The development consists of three new urban villas arranged around a shared space, varying in height and scale, but connected in material and form. The two buildings at the front of the site continue the typology of villas on Seven Sisters Road, while the third building at the rear of the site is smaller in scale, as befits its 'backland' situation.
As an instinctive reaction to the paper-thin expression of much housing of this type appearing in London and the UK generally, our interest was in developing housing that felt solid and substantial. The buildings have a strong tectonic expression of brick and concrete elements, which represent the structure and give a strong sensation of permanence and weight. With a structure of concrete flat slab and columns, walls are arranged in piers between full height window assemblies and supported on in-situ concrete rails that are thermally isolated from the structure behind and return to create the soffits of balconies and roof. These rails also act as lintels at openings and the support provided by these elements at each floor level removes the need for any movement joints in the wall. The brick, burnt-red in colour with flush mortar joints, appears as a monolithic element. This is further emphasised by the deeply recessed window assemblies or balcony spaces behind.

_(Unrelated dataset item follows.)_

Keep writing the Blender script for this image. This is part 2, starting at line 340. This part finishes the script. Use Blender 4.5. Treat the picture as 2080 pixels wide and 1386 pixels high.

The repeated order of the tectonic facade appears in counterpoint to the gently undulating and modulated external wall. The faint forms of bay windows and set-backs, experienced more explicitly on the nineteenth-century villas nearby, suggest both familiarity and difference in a way that feels appropriate within this urban situation. And yet, the space between buildings is charged by the subtle differences arising between building volumes and in their placement in relation to each other.